• **WHAT TO DO**
Give the number of lines in the listing that hold the word "picture". Write nothing but that number.

════════════════

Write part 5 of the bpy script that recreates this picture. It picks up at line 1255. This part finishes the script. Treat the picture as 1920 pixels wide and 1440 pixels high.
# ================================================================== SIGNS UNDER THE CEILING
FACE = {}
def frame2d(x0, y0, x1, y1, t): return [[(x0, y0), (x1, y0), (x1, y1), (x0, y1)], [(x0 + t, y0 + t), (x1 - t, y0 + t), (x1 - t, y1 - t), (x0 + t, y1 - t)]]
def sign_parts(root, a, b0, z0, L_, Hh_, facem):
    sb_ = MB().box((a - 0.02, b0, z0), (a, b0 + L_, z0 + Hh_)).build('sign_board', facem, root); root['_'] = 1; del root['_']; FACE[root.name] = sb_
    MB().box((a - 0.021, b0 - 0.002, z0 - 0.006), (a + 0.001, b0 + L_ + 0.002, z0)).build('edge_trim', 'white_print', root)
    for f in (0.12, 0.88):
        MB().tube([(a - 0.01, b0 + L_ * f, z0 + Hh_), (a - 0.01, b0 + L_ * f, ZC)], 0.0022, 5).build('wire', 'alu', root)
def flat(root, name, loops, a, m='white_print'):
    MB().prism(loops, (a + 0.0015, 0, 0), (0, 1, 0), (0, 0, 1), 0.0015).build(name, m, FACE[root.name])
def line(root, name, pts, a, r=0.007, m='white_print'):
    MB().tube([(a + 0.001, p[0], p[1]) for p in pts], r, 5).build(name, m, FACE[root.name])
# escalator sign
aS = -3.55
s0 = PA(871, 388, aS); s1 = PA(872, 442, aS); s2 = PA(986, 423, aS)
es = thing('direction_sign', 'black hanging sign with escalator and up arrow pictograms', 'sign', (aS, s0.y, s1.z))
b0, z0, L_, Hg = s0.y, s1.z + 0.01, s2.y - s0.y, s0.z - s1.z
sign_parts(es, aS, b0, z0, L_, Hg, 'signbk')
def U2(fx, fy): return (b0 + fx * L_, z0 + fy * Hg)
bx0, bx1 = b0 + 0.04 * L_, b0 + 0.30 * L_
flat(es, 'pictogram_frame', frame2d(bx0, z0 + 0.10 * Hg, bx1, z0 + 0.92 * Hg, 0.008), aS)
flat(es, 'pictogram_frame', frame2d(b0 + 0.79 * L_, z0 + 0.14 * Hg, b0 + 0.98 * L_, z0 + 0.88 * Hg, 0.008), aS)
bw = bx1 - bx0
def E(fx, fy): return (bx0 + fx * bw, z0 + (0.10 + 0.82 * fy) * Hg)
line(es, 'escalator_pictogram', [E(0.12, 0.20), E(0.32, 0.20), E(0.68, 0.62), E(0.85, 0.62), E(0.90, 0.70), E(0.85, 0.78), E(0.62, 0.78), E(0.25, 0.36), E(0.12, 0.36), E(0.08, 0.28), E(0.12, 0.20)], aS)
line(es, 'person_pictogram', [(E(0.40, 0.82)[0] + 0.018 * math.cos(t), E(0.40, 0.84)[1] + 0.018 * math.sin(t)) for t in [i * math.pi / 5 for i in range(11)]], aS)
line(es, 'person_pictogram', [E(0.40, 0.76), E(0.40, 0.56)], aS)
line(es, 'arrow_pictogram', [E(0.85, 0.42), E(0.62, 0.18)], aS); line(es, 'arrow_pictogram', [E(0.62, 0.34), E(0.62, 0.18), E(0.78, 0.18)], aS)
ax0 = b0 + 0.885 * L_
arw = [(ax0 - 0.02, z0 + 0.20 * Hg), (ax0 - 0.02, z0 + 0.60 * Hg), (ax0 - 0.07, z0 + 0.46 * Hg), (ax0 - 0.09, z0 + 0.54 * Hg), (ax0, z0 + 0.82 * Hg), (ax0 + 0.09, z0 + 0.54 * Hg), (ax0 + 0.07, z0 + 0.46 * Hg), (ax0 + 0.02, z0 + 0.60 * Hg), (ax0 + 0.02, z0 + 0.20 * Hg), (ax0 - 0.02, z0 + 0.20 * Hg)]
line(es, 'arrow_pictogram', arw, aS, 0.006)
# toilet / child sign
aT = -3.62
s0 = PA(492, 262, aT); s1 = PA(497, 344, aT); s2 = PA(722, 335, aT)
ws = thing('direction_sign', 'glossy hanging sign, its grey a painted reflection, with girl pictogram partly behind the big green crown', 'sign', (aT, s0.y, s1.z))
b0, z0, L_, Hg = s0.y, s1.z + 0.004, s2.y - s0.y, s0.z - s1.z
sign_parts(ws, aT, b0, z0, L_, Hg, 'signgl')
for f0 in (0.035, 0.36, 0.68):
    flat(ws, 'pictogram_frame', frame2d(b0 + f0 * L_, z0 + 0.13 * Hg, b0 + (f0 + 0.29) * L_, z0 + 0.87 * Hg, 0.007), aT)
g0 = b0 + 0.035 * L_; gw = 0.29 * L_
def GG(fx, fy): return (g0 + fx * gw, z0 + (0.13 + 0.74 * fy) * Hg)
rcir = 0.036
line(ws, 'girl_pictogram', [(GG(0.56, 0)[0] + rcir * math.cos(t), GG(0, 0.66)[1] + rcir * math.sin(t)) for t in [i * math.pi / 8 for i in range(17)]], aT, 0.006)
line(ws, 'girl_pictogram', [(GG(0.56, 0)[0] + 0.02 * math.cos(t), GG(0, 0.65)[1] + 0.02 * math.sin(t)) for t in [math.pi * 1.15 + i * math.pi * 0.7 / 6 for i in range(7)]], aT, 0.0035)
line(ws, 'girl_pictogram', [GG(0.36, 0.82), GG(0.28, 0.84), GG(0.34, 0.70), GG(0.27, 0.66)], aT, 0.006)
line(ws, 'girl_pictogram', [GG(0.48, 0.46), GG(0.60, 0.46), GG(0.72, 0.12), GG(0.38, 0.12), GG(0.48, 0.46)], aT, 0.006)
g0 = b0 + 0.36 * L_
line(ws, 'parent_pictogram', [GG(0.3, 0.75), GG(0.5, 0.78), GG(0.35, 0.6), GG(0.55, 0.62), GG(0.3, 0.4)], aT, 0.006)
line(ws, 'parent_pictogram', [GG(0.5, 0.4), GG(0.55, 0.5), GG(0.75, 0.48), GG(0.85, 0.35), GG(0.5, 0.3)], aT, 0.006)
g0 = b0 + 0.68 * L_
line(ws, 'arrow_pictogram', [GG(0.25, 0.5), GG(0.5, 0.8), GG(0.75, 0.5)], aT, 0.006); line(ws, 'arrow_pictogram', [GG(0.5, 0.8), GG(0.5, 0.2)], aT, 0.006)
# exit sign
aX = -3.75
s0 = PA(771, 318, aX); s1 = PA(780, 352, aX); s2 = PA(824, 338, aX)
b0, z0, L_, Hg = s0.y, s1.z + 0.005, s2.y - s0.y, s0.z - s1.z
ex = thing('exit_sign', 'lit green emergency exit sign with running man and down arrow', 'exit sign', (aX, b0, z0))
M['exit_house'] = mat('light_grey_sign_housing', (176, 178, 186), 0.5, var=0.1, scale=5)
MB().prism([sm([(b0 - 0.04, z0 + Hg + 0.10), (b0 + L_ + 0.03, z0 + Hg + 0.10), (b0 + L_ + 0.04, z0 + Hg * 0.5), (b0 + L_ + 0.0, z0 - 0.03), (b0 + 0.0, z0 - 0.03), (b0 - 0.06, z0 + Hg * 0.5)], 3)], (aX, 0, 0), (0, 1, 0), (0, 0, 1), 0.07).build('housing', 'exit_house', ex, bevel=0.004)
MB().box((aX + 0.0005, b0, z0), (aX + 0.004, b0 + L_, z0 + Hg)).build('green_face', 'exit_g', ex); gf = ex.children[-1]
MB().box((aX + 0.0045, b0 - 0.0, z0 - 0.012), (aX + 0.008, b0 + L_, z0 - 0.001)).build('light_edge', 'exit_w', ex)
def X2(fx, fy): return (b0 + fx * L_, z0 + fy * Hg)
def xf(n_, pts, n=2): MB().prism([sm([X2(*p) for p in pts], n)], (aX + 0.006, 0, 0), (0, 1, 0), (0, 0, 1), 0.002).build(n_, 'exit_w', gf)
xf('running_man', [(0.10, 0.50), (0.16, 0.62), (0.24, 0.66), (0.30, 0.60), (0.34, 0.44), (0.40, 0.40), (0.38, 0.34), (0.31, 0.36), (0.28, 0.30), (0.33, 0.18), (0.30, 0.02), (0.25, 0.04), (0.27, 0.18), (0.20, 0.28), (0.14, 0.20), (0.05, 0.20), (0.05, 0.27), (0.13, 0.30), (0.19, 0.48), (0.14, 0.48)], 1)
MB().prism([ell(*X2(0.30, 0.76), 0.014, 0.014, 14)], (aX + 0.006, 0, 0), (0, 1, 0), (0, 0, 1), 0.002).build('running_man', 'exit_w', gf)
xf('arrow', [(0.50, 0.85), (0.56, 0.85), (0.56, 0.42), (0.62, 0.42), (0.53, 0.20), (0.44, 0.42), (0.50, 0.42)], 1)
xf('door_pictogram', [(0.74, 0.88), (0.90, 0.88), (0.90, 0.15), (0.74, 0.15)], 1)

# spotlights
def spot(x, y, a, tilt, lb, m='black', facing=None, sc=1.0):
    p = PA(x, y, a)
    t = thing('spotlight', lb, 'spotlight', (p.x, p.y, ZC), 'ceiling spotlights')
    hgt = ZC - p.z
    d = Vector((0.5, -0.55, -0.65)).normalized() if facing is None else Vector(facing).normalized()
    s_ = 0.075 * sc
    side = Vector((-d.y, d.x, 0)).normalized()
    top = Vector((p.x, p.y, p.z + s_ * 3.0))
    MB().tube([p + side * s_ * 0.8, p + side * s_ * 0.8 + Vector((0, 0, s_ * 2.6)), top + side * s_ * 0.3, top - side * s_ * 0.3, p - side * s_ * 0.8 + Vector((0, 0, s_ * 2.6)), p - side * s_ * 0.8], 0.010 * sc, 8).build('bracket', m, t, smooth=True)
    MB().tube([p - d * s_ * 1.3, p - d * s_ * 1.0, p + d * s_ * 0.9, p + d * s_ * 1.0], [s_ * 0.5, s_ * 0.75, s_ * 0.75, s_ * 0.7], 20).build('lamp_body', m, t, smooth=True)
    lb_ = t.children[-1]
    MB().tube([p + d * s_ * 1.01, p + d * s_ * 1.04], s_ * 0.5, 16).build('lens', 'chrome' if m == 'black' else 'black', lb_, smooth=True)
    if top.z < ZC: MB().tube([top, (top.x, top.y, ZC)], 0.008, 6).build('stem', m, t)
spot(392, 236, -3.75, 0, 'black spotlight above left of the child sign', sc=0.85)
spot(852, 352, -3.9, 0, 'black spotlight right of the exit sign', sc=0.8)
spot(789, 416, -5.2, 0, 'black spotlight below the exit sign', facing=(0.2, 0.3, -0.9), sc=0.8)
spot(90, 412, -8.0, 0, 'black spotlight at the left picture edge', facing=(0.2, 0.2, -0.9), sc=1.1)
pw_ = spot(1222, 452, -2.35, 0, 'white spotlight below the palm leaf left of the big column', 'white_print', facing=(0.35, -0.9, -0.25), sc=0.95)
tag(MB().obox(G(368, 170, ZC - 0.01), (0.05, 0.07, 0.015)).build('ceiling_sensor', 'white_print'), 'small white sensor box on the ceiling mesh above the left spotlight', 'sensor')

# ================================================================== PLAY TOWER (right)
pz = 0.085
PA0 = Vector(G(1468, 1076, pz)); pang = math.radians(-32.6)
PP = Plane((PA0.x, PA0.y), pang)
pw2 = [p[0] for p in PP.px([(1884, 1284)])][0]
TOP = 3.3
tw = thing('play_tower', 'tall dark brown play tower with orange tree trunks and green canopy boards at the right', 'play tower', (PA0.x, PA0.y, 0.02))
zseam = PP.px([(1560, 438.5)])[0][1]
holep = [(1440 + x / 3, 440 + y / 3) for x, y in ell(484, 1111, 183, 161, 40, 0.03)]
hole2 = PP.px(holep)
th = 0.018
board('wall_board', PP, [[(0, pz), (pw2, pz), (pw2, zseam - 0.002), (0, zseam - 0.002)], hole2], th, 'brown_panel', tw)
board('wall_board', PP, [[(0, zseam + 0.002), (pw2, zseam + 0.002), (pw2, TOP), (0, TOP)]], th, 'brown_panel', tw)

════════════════

• **TASK RESULT**
2